The pork was as wonderful as yesterday's; the blueberries and then the sweet onions gave the meal a sense of brunch, and it was the appropriate time of day.

I continued down, past more vineyards, and listened to the airing of "English Time" on Radio Sur Adeje. The first interview was with David Perez, the delegate head of Tenerife tourism. He was excited about the restart of direct flights between the United States and Tenerife after many years: United will fly from Newark to Tenerife's south airport and back twice a week starting in June.

My interview with Clio O'Flyn, roughly the second half of the show, seemed unedited from what I remembered of our conversation. I hadn't been positive, after our talk, whether it would air. We'd conducted the interview by phone, and I'd stayed on the line to see whether there would be any wrap-up conversation. All I'd heard was someone on the other end saying, "He's cute," and then the call had ended.

I wished we'd all gotten to talk together. Nonstop flights from Newark to Tenerife are a major improvement. They put Tenerife not much farther than Aruba. Sure, they're to the south airport -- I think the north is more interesting, with the mountains, the major wine regions, the string of coastal towns from Buenavista to El Sauzal, and the cities of La Laguna and Santa Cruz. But the island isn't that big, the bus service is excellent, and El Médano and Costa Adeje are fine places for some fun and sun in the south.

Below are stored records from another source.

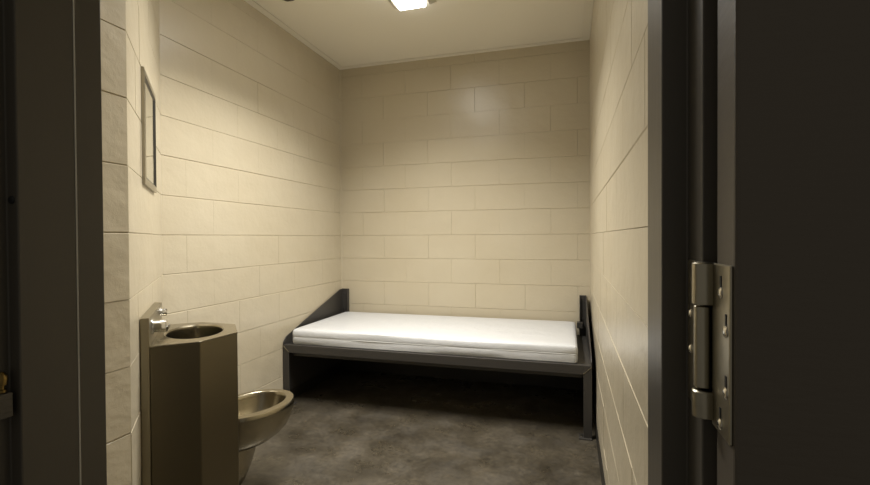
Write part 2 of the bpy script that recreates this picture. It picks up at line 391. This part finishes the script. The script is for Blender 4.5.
# countertop with an oval hole, rolled into the basin
TZ = .828; bc = (.414, .162); ea, eb = .152, .104
cen = Vector(bc); hexv = [Vector(p) for p in HEX]
angs = sorted([math.atan2(p.y-cen.y, p.x-cen.x) % (2*PI) for p in hexv]+[2*PI*i/72 for i in range(72)])
def hit(a):
    d = Vector((math.cos(a), math.sin(a))); best = 9
    for i in range(6):
        p, q = hexv[i], hexv[(i+1) % 6]; e = q-p; den = d.x*e.y-d.y*e.x
        if abs(den) < 1e-9: continue
        t = ((p.x-cen.x)*e.y-(p.y-cen.y)*e.x)/den; s = ((p.x-cen.x)*d.y-(p.y-cen.y)*d.x)/den
        if t > 0 and -1e-4 <= s <= 1.0001: best = min(best, t)
    return cen+d*best
def ell(a, k, ka=0):
    # point of the ellipse in direction a
    r = 1/math.sqrt((math.cos(a)/ea)**2+(math.sin(a)/eb)**2); return cen+Vector((math.cos(a), math.sin(a)))*(r*k+ka)
def loft(bm, rings, close_last=False):
    prev = None
    for ring in rings:
        vs = [bm.verts.new(p) for p in ring]
        if prev:
            for i in range(len(vs)): bm.faces.new((prev[i], prev[(i+1) % len(vs)], vs[(i+1) % len(vs)], vs[i]))
        prev = vs
    if close_last: bm.faces.new(prev)
out = [hit(a) for a in angs]
bm = bmesh.new()
sc = lambda p, k: cen+(p-cen)*k
loft(bm, [[W(*sc(p, .985), TZ-.0045) for p in out], [W(*sc(p, 1.0), TZ-.0040) for p in out], [W(*sc(p, 1.002), TZ-.0018) for p in out], [W(*sc(p, .994), TZ) for p in out],
          [W(*ell(a, 1, .010), TZ) for a in angs], [W(*ell(a, 1, .006), TZ+.0018) for a in angs], [W(*ell(a, 1, .001), TZ+.0014) for a in angs], [W(*ell(a, 1, -.003), TZ-.004) for a in angs]])
sp('countertop', bm, smooth=True)
bm = bmesh.new()
loft(bm, [[W(*ell(a, k, ka), TZ+z) for a in angs] for k, ka, z in ((1, -.003, -.004), (1, -.005, -.014), (.985, 0, -.050), (.955, 0, -.085), (.87, 0, -.115), (.6, 0, -.131), (.2, 0, -.134), (.12, 0, -.137))], True)
bs = sp('basin', bm, 'steel_in', smooth=True)
bm = bmesh.new(); p = W(*cen, TZ-.137); cyl(bm, p, (0, 0, 1), 0, 0, 0, 24, [(0, .024), (.003, .024), (.0045, .020), (.003, .012)])
d_ = obj('drain', bm, M['hinge'], smooth=True); d_.parent = bs
# push valves and bubbler spout
for a, z, r, L in ((.275, .884, .0235, .050), (.560, .894, .0165, .026)):
    bm = bmesh.new(); cyl(bm, W(a, .029, z), NN, 0, 0, 0, 28, [(0, r*1.25), (.004, r*1.25), (.006, r*.92), (L*.45, r*.92), (L*.5, r), (L-.004, r), (L, r*.8), (L+.001, r*.3)])
    sp('push_button', bm, 'chrome', smooth=True)['label'] = 'round chrome push button'
bm = bmesh.new(); cyl(bm, W(.415, .029, .868), NN+Vector((0, 0, -.25)), 0, 0, 0, 24, [(0, .016), (.005, .016), (.007, .010), (.034, .009), (.036, .0115), (.046, .0115), (.047, .006)])
sp('spout', bm, 'chrome', smooth=True)['label'] = 'short chrome spout'
# toilet bowl
ax = (U*.59+NN*.81).normalized(); lt = (NN*.59-U*.81).normalized()
F0 = C1+U*.571+NN*.2495; bc0 = F0+ax*.165+lt*.012; NB = 64; RZ = .424
def bowl(k, shift=0, inset=0, z=RZ, back=.215):
    pts = []
    for i in range(NB):
        t = 2*PI*i/NB; c, s = math.cos(t), math.sin(t); e = 2/2.05
        A = (.208 if c > 0 else back)*k-inset; B = .165*k-inset
        x = A*math.copysign(abs(c)**e, c)+shift; y = B*math.copysign(abs(s)**e, s)
        p = bc0+ax*max(x, -.190)+lt*y; pts.append(Vector((p.x, p.y, z)))
    return pts
bm = bmesh.new()
outer = [(.42, -.09, .262), (.56, -.070, .264), (.70, -.048, .272), (.81, -.030, .290), (.895, -.016, .314), (.95, -.007, .345), (.985, 0, .378), (1.0, 0, .402), (.998, 0, .417)]
rings = [bowl(k, s, 0, z) for k, s, z in outer]
rings += [bowl(1, 0, .004, RZ), bowl(1, 0, .037, RZ+.0015), bowl(1, 0, .042, RZ-.003), bowl(1, 0, .044, RZ-.014), bowl(.95, -.004, .044, RZ-.06), bowl(.82, -.01, .040, RZ-.105), bowl(.62, -.02, .035, RZ-.135), bowl(.40, -.03, .02, RZ-.148)]
b0 = rings[0]
loft(bm, rings, True)
bm.verts.ensure_lookup_table(); bm.faces.new([bm.verts[i] for i in range(NB)])
sp('toilet_bowl', bm, smooth=True)
# trapway under the bowl
bm = bmesh.new()
def trap(a, b, f, z, sh=0):
    pts = []
    for i in range(40):
        t = 2*PI*i/40; p = F0+ax*(.02+(f if math.cos(t) > 0 else .06)*math.cos(t))+lt*(b*math.sin(t)); pts.append(Vector((p.x, p.y, z)))
    return pts
loft(bm, [trap(0, .085, .165, .272), trap(0, .083, .155, .21), trap(0, .080, .130, .16), trap(0, .072, .095, .11), trap(0, .055, .06, .075), trap(0, .03, .03, .06)], True)
sp('trap', bm, smooth=True)

# ------------------------------------------------------------------ mirror on the angled wall
mir = thing('mirror', 'steel framed wall mirror above the washbasin on the angled wall', 'mirror', loc=W(.45, 0, 1.40))
u0, u1, z0, z1 = .315, .700, 1.402, 1.828
def wbox(bm, a0, a1, b0, b1, za, zb): prism(bm, [W(a0, b0), W(a1, b0), W(a1, b1), W(a0, b1)], za, zb)
bm = bmesh.new(); fw = .022
def ringbox(bm, a0, a1, za, zb, inn, n0, n1):
    # mitred frame ring: outer face at n0, front lip slopes to n1
    for (p, q) in (((a0, za), (a1, za)), ((a1, za), (a1, zb)), ((a1, zb), (a0, zb)), ((a0, zb), (a0, za))):
        def inner(c): return (c[0]+(inn if c[0] == a0 else -inn), c[1]+(inn if c[1] == za else -inn))
        pi_, qi = inner(p), inner(q)
        def V(c, nn): g = W(c[0], nn, c[1]); return bm.verts.new(g)
        vs = [V(p, .0006), V(q, .0006), V(q, n0), V(p, n0), V(qi, n1), V(pi_, n1), V(qi, .002), V(pi_, .002)]
        bm.faces.new(vs[0:4]); bm.faces.new((vs[3], vs[2], vs[4], vs[5])); bm.faces.new((vs[5], vs[4], vs[6], vs[7])); bm.faces.new((vs[7], vs[6], vs[1], vs[0]))
ringbox(bm, u0, u1, z0, z1, fw, .0095, .0115)
put(obj('frame', bm, M['mframe']), mir)
bm = bmesh.new(); ringbox(bm, u0+fw-.001, u1-fw+.001, z0+fw-.001, z1-fw+.001, .010, .0112, .0060)
g_ = put(obj('gasket', bm, M['base']), mir); g_['label'] = 'dark inner edge'
bm = bmesh.new(); wbox(bm, u0+fw, u1-fw, .003, .0058, z0+fw, z1-fw); put(obj('mirror_glass', bm, M['mirror']), mir)
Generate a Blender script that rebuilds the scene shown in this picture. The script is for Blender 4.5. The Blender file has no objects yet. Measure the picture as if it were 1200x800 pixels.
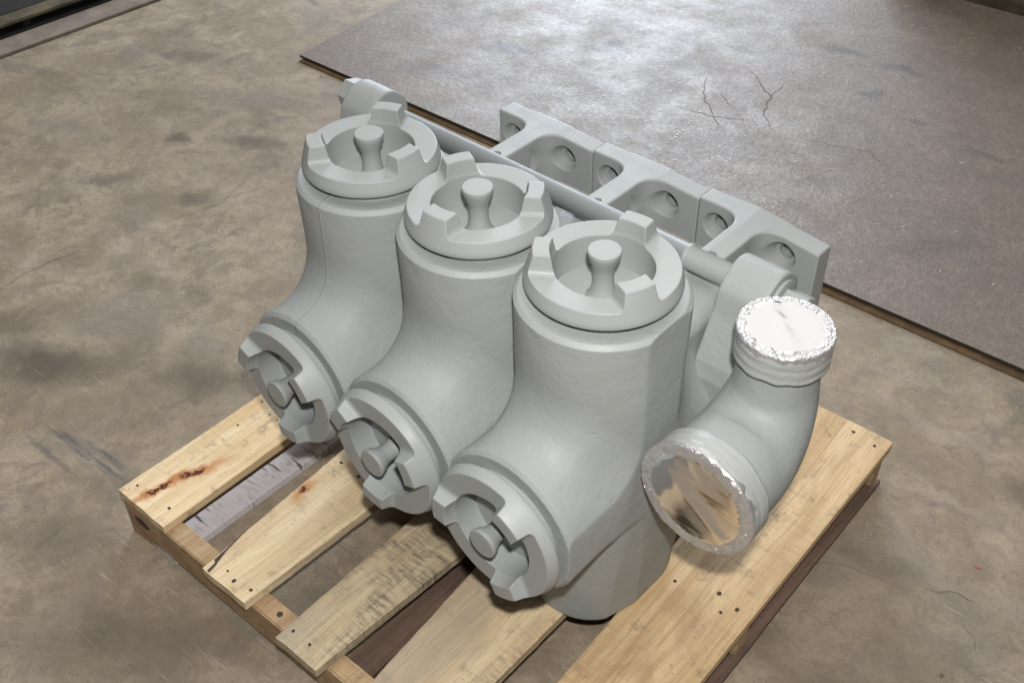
import bpy, math, random
import numpy as np
from mathutils import Matrix, Vector, noise

random.seed(7)
rng = np.random.default_rng(11)
scene = bpy.context.scene
COL = scene.collection
R = math.radians

# ------------------------------------------------------------------ camera
def basis_world_to_cam(yaw, pitch, roll):
    y, p, r = R(yaw), R(pitch), R(roll)
    fw = np.array([-math.sin(y) * math.cos(p), math.cos(y) * math.cos(p), -math.sin(p)])
    rt = np.array([math.cos(y), math.sin(y), 0.0])
    dn = np.cross(fw, rt)
    return math.cos(r) * rt + math.sin(r) * dn, -math.sin(r) * rt + math.cos(r) * dn, fw

CAM = np.array([1.6145, -0.6203, 1.8])
rt, dn, fw = basis_world_to_cam(40.5645, 39.9784, 0.3413)
cd = bpy.data.cameras.new('camera')
cam = bpy.data.objects.new('camera', cd)
COL.objects.link(cam)
m = Matrix(((rt[0], -dn[0], -fw[0], CAM[0]), (rt[1], -dn[1], -fw[1], CAM[1]), (rt[2], -dn[2], -fw[2], CAM[2]), (0, 0, 0, 1)))
cam.matrix_world = m
cd.sensor_width = 36
cd.lens = 1254.7 / 1200 * 36
cd.clip_start = 0.035
cd.clip_end = 100
scene.camera = cam

# ------------------------------------------------------------------ world, lamps, exposure
w = bpy.data.worlds.new('World')
scene.world = w
w.use_nodes = True
bg = w.node_tree.nodes['Background']
bg.inputs[0].default_value = (0.93, 0.96, 1.0, 1)
bg.inputs[1].default_value = 0.035

def area(name, loc, target, sx, sy, power, color):
    l = bpy.data.lights.new(name, 'AREA')
    l.shape = 'RECTANGLE'
    l.size, l.size_y = sx, sy
    l.energy = power
    l.color = color
    o = bpy.data.objects.new(name, l)
    COL.objects.link(o)
    o.location = loc
    o.rotation_euler = (Vector(target) - Vector(loc)).to_track_quat('-Z', 'Y').to_euler()
    return o

# the camera's flash, the open workshop door behind the pump, an added overhead fill
area('flash_lamp', tuple(CAM + np.array([0.03, 0.02, 0.20]) - 0.03 * dn), (0.6, 0.6, 0.3), 0.07, 0.05, 40, (1.0, 0.965, 0.905))
area('door_daylight', (-3.6, 6.9, 2.5), (0.3, 0.8, 0.2), 2.8, 2.8, 400, (0.80, 0.89, 1.0))
area('overhead_fill', (-1.2, 2.4, 4.8), (-0.9, 1.9, 0.0), 9.0, 8.0, 262, (1.0, 0.965, 0.905))
vs = scene.view_settings
vs.view_transform = 'Standard'
vs.look = 'None'
vs.exposure = 0.10
vs.gamma = 1.0
vs.use_curve_mapping = False

# ------------------------------------------------------------------ object helpers
def link(name, mesh, mat=None, parent=None, loc=None, smooth=True):
    o = bpy.data.objects.new(name, mesh)
    COL.objects.link(o)
    if mat is not None and not mesh.materials:
        mesh.materials.append(mat)
    if parent is not None:
        o.parent = parent
    if loc is not None:
        o.location = loc
    return o

def empty(name, loc=(0, 0, 0)):
    o = bpy.data.objects.new(name, None)
    o.empty_display_size = 0.1
    COL.objects.link(o)
    o.location = loc
    return o

def tag(o, label=None, cat=None, group=None, kind=None):
    if label: o['label'] = label
    if cat: o['category'] = cat
    if group: o['group'] = group
    if kind: o['kind'] = kind
    return o

def mesh_from(name, verts, faces, smooth=True):
    me = bpy.data.meshes.new(name)
    me.from_pydata([tuple(map(float, v)) for v in verts], [], [tuple(map(int, f)) for f in faces])
    me.update()
    if smooth:
        me.polygons.foreach_set('use_smooth', [True] * len(me.polygons))
    return me

def quads_mesh(name, V, F):
    me = bpy.data.meshes.new(name)
    me.vertices.add(len(V)); me.vertices.foreach_set('co', V.astype(np.float32).ravel())
    me.loops.add(F.size); me.loops.foreach_set('vertex_index', F.astype(np.int32).ravel())
    n = len(F)
    me.polygons.add(n)
    me.polygons.foreach_set('loop_start', np.arange(0, F.size, 4, dtype=np.int32))
    me.polygons.foreach_set('loop_total', np.full(n, 4, dtype=np.int32))
    me.update(calc_edges=True)
    me.validate()
    me.polygons.foreach_set('use_smooth', [True] * len(me.polygons))
    return me

# distance-field surfaces (cast iron shapes with true fillets)
def smin(a, b, k):
    h = np.maximum(k - np.abs(a - b), 0) / k
    return np.minimum(a, b) - h * h * k * 0.25
def smax(a, b, k):
    return -smin(-a, -b, k)
def sstep(x, a, b):
    t = np.clip((x - a) / (b - a), 0, 1)
    return t * t * (3 - 2 * t)

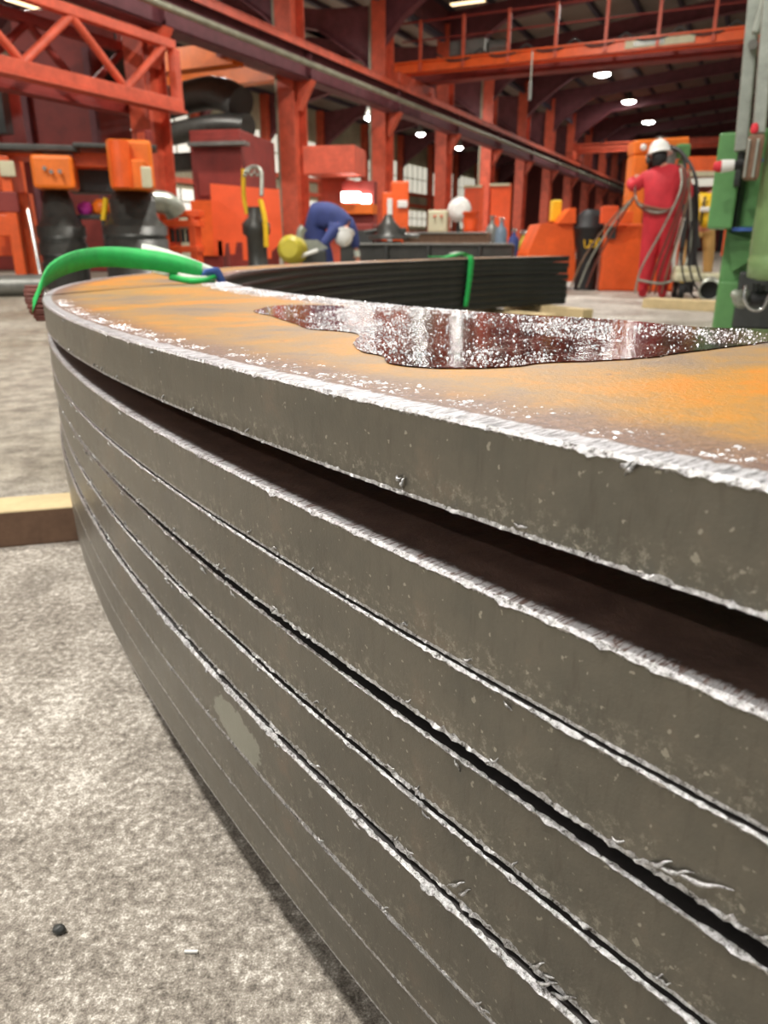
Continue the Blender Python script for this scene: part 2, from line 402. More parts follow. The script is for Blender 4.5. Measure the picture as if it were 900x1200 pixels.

The program ended as I reached the junction with TF-13, which runs from La Laguna to Punta del Hidalgo. I followed it down to the latter, pausing briefly after Bajamar to admire the surfers far down below. The waves seemed tremendous and formed in tiers; the good surfers could ride them for more than 15 seconds.

Punta del Hidalgo is another fishing village, the end of the line as far as coastal road access is concerned. The Atlantis Park Resort was only about a third full, I judged from the number of keys remaining in the mailbox grid behind the reception desk. It had a pool (too cold for me to swim, but others took the plunge) and surprisingly well-appointed suites with kitchenettes, more like apartments.

This entire trip I've struggled with trying to finish each day's walk before sundown, but I completed today's short segment just before three. I had time for a short nap by the pool, a proper sundowner, and a walk along the beach before dinner. The meal was limpets and wreckfish at the fishermen's association -- what and where else?